Hinweise auf Rebellen Doch es mehren sich Hinweise darauf, dass die pro-russischen Rebellen die Rakete abgefeuert haben könnten. Sie sollen entsprechende Waffensystem von der ukrainischen Armee erobert haben. Zudem hat sich ein Rebellenführer am Donnerstagnachmittag bei Facebook mit dem Abschuss einer größeren Militärmaschine gebrüstet und entsprechendes Filmmaterial veröffentlicht. Das spricht für dern Erklärungsansatz, nach dem es es ich bei dem mutmaßlichen Abschuss um eine tragische Verwechslung gahndelt hat: Demnach wäre eine ukrainische Militärmaschine das Ziel gewesen, die Rakete dann aber durch ihren Wärmesucher auf die Spur des Ferienfliegers geraten. Militärexperte weisen allerdings darauf hin, dass nur ausgebildete Teams in der Lage sind, ein Raketensystem zu bedienen.

Das Raketensystem Die Separatisten hatten zuletzt mehrfach zugegeben, ukrainische Kampfjets, Transportmaschinen und mehrere Hubschrauber abgeschossen zu haben. Nach unbestätigten Berichten haben die Separatisten behauptet, ein Buk-Flugabwehrsystem im Verlauf der Kämpfe erbeutet zu haben. Das in den 80er-Jahren von der sowjetischen Militärindustrie entwickelte Lenkwaffen-System Buk (Buche) kann Ziele in Höhen bis zu 25.000 Metern treffen.

UN-Sicherheitsrat Der Sicherheitsrat der Vereinten Nationen will sich in einer eilig einberufenen Sondersitzung mit dem Flugzeugabsturz in der Ukraine befassen. Das mächtigste UN-Gremium werde am Freitag um 10 Uhr (Ortszeit, 16 Uhr deutscher Zeit) zusammentreten, hieß es am Donnerstag aus Diplomatenkreisen. Auch der ukrainische Botschafter Juri Sergejew soll an der voraussichtlich offenen Sitzung teilnehmen. Es ist allerdings unwahrscheinlich, dass irgendwelche Beschlüsse gefasst werden. Russland zählt zu den ständigen Mitgliedern des Weltsicherheitsrates.

Schuldzuweisungen Russland und die Ukraine streiten über die Ursachen der Tragödie. Die ukrainische Luftwaffe hat nach den Worten Poroschenkos mit der Tragödie nichts zu tun. Dies wiederum wurde von russischer Seite in Frage gestellt. Das Verteidigungsministerium in Moskau teilte mit, es sei angesichts der schweren Gefechte in der Region für die ukrainische Führung unmöglich, in so kurzer Zeit den eigenen Einsatz von Raketen glaubhaft auszuschließen.

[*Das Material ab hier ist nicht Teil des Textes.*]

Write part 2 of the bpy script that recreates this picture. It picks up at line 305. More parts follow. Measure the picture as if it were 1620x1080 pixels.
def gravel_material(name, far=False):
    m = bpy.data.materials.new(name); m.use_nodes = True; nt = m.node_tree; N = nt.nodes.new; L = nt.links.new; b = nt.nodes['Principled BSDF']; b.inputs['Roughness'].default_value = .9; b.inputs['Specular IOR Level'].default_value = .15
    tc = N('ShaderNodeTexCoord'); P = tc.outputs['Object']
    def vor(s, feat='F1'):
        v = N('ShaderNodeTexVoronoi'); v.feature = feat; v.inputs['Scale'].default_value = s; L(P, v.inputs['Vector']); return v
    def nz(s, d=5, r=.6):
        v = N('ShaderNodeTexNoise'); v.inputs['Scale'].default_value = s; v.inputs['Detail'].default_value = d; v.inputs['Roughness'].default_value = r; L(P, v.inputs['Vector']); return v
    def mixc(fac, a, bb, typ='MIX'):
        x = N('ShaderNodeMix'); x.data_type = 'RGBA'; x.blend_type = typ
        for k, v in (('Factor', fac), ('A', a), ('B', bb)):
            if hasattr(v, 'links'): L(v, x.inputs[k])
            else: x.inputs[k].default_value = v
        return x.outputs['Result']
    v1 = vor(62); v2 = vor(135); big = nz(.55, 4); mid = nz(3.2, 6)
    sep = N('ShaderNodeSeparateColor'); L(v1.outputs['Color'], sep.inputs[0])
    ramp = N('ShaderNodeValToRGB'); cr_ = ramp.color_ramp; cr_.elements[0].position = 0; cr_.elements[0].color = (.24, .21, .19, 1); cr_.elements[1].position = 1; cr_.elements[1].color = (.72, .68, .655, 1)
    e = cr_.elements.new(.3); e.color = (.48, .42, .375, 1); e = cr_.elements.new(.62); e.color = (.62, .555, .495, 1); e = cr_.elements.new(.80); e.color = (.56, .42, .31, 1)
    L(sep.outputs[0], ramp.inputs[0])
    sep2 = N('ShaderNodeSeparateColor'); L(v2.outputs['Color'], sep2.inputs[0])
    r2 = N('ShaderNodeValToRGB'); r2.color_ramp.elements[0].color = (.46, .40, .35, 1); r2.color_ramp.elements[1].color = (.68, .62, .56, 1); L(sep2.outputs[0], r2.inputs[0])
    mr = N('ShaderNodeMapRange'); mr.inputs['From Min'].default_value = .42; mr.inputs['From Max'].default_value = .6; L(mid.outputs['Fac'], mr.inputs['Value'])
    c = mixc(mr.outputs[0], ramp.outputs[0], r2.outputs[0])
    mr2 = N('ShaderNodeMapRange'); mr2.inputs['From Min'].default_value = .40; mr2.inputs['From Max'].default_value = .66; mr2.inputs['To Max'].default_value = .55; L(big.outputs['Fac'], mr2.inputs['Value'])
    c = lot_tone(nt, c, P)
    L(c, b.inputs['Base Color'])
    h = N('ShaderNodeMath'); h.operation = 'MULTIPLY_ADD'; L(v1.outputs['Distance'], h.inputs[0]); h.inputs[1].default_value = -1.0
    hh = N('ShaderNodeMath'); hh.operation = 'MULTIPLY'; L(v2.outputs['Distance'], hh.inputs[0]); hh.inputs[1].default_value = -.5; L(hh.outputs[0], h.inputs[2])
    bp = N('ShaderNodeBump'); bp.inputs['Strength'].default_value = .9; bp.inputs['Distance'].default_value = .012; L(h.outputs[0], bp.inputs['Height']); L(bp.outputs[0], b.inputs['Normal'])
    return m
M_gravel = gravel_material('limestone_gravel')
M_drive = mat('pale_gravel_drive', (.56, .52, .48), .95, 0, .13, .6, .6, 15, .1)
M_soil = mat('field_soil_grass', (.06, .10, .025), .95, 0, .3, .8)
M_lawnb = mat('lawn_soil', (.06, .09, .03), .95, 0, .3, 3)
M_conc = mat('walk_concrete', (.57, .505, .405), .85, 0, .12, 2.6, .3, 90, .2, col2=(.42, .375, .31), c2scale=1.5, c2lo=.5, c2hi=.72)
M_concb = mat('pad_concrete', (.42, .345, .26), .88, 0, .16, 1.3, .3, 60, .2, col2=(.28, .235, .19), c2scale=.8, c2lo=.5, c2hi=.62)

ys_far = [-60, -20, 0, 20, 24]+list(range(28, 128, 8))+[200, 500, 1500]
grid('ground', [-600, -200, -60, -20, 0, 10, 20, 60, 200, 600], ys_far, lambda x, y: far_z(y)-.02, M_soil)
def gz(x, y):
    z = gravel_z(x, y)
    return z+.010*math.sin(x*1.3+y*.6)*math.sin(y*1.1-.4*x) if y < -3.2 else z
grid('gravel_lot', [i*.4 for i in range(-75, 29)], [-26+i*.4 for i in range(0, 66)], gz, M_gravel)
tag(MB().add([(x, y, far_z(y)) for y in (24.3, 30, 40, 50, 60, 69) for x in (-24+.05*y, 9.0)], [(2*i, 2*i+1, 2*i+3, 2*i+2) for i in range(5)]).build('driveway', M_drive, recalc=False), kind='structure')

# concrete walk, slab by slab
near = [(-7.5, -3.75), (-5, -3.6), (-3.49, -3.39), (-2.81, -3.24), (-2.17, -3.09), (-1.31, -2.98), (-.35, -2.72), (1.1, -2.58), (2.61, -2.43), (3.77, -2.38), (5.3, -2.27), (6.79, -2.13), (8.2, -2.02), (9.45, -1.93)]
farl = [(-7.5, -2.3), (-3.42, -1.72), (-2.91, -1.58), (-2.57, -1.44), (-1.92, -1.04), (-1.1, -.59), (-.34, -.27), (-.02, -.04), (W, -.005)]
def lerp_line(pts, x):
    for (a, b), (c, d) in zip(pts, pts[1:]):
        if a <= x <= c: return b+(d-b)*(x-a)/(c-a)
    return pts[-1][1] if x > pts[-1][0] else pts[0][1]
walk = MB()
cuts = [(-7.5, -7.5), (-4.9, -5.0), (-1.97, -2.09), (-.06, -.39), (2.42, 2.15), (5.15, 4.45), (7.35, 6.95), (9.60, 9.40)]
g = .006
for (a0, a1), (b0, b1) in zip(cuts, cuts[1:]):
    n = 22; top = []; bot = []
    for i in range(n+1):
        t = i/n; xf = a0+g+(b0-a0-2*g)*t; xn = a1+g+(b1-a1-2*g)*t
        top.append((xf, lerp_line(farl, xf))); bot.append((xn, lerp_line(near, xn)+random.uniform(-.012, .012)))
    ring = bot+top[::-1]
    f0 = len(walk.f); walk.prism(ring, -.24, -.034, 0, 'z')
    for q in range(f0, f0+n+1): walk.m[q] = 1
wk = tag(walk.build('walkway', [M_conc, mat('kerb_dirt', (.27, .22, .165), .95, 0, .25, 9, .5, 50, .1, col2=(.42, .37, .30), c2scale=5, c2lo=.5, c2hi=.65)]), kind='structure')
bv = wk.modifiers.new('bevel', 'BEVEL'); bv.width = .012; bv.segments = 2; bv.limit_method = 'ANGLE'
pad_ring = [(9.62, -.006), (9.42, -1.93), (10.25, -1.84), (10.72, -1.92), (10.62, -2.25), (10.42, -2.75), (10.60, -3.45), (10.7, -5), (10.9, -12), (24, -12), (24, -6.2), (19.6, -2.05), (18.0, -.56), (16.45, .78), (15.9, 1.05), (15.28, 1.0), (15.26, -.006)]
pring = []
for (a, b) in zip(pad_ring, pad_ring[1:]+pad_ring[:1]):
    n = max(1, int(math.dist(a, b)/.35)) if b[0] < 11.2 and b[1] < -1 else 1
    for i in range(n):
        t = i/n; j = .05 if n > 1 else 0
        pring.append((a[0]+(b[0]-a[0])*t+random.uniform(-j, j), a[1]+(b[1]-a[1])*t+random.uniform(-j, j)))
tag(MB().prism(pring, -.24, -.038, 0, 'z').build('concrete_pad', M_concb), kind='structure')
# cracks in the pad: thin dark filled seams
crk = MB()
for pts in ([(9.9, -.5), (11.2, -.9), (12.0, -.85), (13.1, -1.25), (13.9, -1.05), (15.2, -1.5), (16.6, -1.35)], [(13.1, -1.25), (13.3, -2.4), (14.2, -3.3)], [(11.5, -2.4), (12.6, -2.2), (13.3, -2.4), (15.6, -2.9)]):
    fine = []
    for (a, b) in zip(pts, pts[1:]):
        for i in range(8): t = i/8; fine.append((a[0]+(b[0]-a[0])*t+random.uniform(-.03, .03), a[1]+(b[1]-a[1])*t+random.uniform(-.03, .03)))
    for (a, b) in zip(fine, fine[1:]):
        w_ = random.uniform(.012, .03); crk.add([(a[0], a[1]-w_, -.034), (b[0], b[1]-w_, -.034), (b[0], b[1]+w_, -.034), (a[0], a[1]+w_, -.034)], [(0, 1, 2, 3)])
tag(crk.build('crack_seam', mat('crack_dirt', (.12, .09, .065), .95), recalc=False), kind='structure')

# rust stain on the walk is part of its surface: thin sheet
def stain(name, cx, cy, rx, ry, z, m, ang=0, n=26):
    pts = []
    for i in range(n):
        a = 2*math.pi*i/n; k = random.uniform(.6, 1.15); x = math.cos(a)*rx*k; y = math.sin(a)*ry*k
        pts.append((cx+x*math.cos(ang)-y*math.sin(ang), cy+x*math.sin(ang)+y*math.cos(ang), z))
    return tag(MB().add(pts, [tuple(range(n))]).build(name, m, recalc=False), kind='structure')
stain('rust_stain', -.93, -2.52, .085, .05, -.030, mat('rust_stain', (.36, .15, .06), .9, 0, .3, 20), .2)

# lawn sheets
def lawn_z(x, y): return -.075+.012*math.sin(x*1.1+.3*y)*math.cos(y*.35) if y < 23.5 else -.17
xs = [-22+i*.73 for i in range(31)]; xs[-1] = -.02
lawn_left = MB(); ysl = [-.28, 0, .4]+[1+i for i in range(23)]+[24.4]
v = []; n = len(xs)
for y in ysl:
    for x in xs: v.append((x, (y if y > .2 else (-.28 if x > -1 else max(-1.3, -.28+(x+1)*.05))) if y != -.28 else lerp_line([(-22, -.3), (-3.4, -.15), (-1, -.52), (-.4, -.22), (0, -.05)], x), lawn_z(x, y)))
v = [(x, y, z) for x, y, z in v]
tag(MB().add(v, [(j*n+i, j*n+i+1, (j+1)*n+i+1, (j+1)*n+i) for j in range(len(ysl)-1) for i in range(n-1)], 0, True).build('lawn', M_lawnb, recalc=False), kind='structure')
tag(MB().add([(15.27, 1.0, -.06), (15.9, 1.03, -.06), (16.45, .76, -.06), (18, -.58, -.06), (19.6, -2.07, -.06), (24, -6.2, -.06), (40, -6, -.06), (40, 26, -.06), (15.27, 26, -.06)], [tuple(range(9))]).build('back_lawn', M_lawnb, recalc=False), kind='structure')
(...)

Luftraum gesperrt Der Luftraum über der Ostukraine wurde nach dem Absturz nahe Donezk gesperrt. Das hätten die ukrainischen Behörden kurz nach dem Absturz nahe Donezk beschlossen, teilte die europäische Organisation für die Luftverkehrskontrolle, Eurocontrol, in Brüssel mit. Die Maßnahme gelte vorerst unbefristet.

Reaktion der Kanzlerin Bundeskanzlerin Angela Merkel zeigte sich schockiert und forderte eine umgehende und unabhängige Untersuchung. Merkel trauere um die Opfer des Absturzes der malaysischen Passagiermaschine, teilte Regierungssprecher Steffen Seibert mit. "Sollte sich diese Nachricht (vom Abschuss) bestätigen, so stelle sie eine weitere, tragische Eskalation des Konfliktes im Osten der Ukraine dar."